→ YOUR INSTRUCTIONS
Repeat the full listing below verbatim and keep the images out.

→ DATA EXCERPT
────────────────────

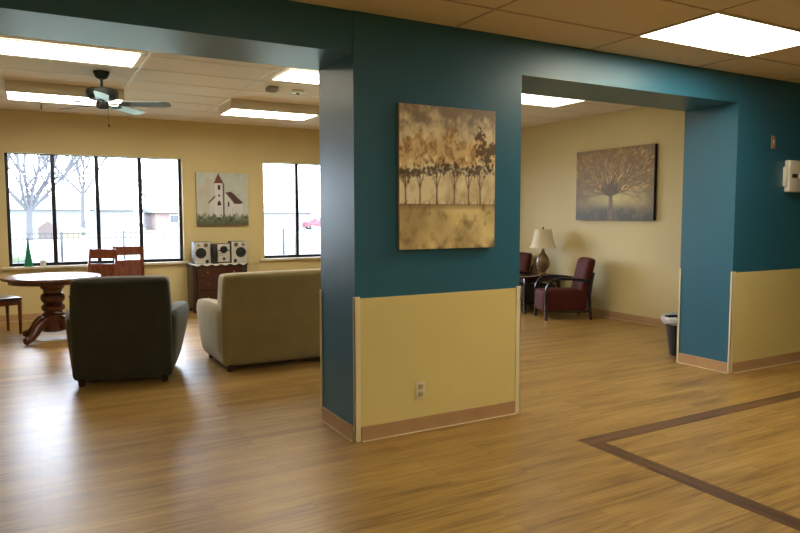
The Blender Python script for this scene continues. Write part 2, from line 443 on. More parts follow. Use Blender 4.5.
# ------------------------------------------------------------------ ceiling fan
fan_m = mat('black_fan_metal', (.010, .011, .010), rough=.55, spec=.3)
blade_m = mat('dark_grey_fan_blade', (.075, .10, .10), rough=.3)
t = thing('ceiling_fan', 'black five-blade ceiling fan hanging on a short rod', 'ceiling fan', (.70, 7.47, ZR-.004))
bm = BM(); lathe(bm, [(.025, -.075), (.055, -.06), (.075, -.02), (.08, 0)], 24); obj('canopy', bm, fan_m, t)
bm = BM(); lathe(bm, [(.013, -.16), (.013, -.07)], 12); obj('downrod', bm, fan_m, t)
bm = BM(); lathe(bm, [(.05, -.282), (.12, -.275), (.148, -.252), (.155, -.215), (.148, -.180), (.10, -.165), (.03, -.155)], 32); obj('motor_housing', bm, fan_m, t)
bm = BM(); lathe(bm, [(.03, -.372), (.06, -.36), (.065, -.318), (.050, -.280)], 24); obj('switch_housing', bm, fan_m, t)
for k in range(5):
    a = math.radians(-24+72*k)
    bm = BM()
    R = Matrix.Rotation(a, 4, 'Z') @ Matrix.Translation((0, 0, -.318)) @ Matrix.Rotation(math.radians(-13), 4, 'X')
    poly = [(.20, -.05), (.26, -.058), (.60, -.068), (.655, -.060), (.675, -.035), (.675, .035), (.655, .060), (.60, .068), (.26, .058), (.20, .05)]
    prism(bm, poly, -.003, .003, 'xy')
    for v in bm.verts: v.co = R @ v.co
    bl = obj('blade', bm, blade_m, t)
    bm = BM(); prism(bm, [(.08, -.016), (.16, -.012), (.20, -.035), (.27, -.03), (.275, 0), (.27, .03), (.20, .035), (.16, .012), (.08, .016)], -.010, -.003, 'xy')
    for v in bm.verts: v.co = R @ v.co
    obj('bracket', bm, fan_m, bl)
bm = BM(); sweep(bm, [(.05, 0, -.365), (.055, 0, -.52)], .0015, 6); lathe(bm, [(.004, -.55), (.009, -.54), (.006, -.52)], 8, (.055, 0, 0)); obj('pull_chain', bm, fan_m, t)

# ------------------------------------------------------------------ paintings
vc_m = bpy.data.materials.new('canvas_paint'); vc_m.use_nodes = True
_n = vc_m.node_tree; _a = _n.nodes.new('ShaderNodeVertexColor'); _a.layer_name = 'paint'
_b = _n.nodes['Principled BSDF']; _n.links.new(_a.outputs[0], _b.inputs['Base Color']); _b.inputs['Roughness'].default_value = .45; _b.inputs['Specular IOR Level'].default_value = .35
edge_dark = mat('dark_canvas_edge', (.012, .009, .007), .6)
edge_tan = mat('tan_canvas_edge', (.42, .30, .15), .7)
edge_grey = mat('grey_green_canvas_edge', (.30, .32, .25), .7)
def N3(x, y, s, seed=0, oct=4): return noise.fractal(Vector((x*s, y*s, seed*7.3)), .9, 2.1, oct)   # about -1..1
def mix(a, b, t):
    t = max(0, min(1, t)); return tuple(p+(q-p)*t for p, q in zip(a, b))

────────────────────

→ RESPONSE TO THE EXERCISE
The Blender Python script for this scene continues. Write part 2, from line 443 on. More parts follow. Use Blender 4.5.
# ------------------------------------------------------------------ ceiling fan
fan_m = mat('black_fan_metal', (.010, .011, .010), rough=.55, spec=.3)
blade_m = mat('dark_grey_fan_blade', (.075, .10, .10), rough=.3)
t = thing('ceiling_fan', 'black five-blade ceiling fan hanging on a short rod', 'ceiling fan', (.70, 7.47, ZR-.004))
bm = BM(); lathe(bm, [(.025, -.075), (.055, -.06), (.075, -.02), (.08, 0)], 24); obj('canopy', bm, fan_m, t)
bm = BM(); lathe(bm, [(.013, -.16), (.013, -.07)], 12); obj('downrod', bm, fan_m, t)
bm = BM(); lathe(bm, [(.05, -.282), (.12, -.275), (.148, -.252), (.155, -.215), (.148, -.180), (.10, -.165), (.03, -.155)], 32); obj('motor_housing', bm, fan_m, t)
bm = BM(); lathe(bm, [(.03, -.372), (.06, -.36), (.065, -.318), (.050, -.280)], 24); obj('switch_housing', bm, fan_m, t)
for k in range(5):
    a = math.radians(-24+72*k)
    bm = BM()
    R = Matrix.Rotation(a, 4, 'Z') @ Matrix.Translation((0, 0, -.318)) @ Matrix.Rotation(math.radians(-13), 4, 'X')
    poly = [(.20, -.05), (.26, -.058), (.60, -.068), (.655, -.060), (.675, -.035), (.675, .035), (.655, .060), (.60, .068), (.26, .058), (.20, .05)]
    prism(bm, poly, -.003, .003, 'xy')
    for v in bm.verts: v.co = R @ v.co
    bl = obj('blade', bm, blade_m, t)
    bm = BM(); prism(bm, [(.08, -.016), (.16, -.012), (.20, -.035), (.27, -.03), (.275, 0), (.27, .03), (.20, .035), (.16, .012), (.08, .016)], -.010, -.003, 'xy')
    for v in bm.verts: v.co = R @ v.co
    obj('bracket', bm, fan_m, bl)
bm = BM(); sweep(bm, [(.05, 0, -.365), (.055, 0, -.52)], .0015, 6); lathe(bm, [(.004, -.55), (.009, -.54), (.006, -.52)], 8, (.055, 0, 0)); obj('pull_chain', bm, fan_m, t)

# ------------------------------------------------------------------ paintings
vc_m = bpy.data.materials.new('canvas_paint'); vc_m.use_nodes = True
_n = vc_m.node_tree; _a = _n.nodes.new('ShaderNodeVertexColor'); _a.layer_name = 'paint'
_b = _n.nodes['Principled BSDF']; _n.links.new(_a.outputs[0], _b.inputs['Base Color']); _b.inputs['Roughness'].default_value = .45; _b.inputs['Specular IOR Level'].default_value = .35
edge_dark = mat('dark_canvas_edge', (.012, .009, .007), .6)
edge_tan = mat('tan_canvas_edge', (.42, .30, .15), .7)
edge_grey = mat('grey_green_canvas_edge', (.30, .32, .25), .7)
def N3(x, y, s, seed=0, oct=4): return noise.fractal(Vector((x*s, y*s, seed*7.3)), .9, 2.1, oct)   # about -1..1
def mix(a, b, t):
    t = max(0, min(1, t)); return tuple(p+(q-p)*t for p, q in zip(a, b))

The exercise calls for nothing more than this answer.